Major League Baseball said a settlement had been reached and the A’s were informed of the decision. Laureano was set to begin the four-game suspension Friday night and will miss a three-game weekend Bay Bridge Series against the San Francisco Giants. After sitting out Monday at Arizona, he will be eligible to play Tuesday against the Diamondbacks.

Astros hitting coach Alex Cintron received a 20-game suspension and a fine Tuesday for his role in the fracas at Oakland last Sunday. Laureano also received a fine.

Cintron’s suspension is the longest for an on-field transgression in 15 years, since Texas pitcher Kenny Rogers received 20 games for his altercation with two cameramen in 2005.

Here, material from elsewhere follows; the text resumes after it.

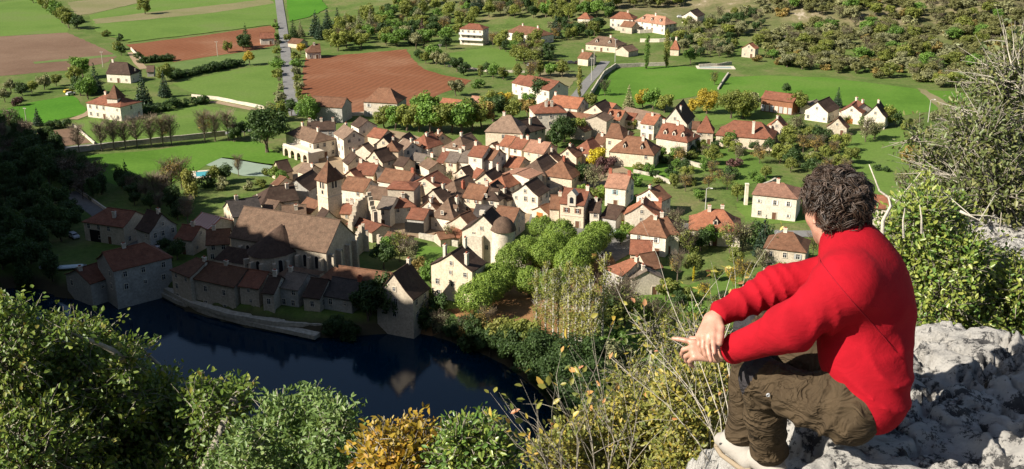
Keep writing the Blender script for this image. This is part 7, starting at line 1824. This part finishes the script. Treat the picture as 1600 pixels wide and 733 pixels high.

Laureano was hit by a pitch from Humberto Castellanos with one out in the seventh inning of Oakland’s 7-2 victory – the third time he got hit in the series and the fifth time overall for an A’s batter. Houston players weren’t plunked at all. He pointed at Castellanos and began exchanging words with a gesturing Cintron then left first base, threw down his batting helmet and began sprinting toward the 41-year-old Cintron.

Astros catcher Dustin Garneau tackled Laureano before the A’s outfielder got to the hitting coach. Laureano is a former Astros player and the rival clubs have been the top two teams in the AL West the past two years. A’s pitcher Mike Fiers, another former Houston player, revealed the Astros’ sign-stealing scandal in November to The Athletic.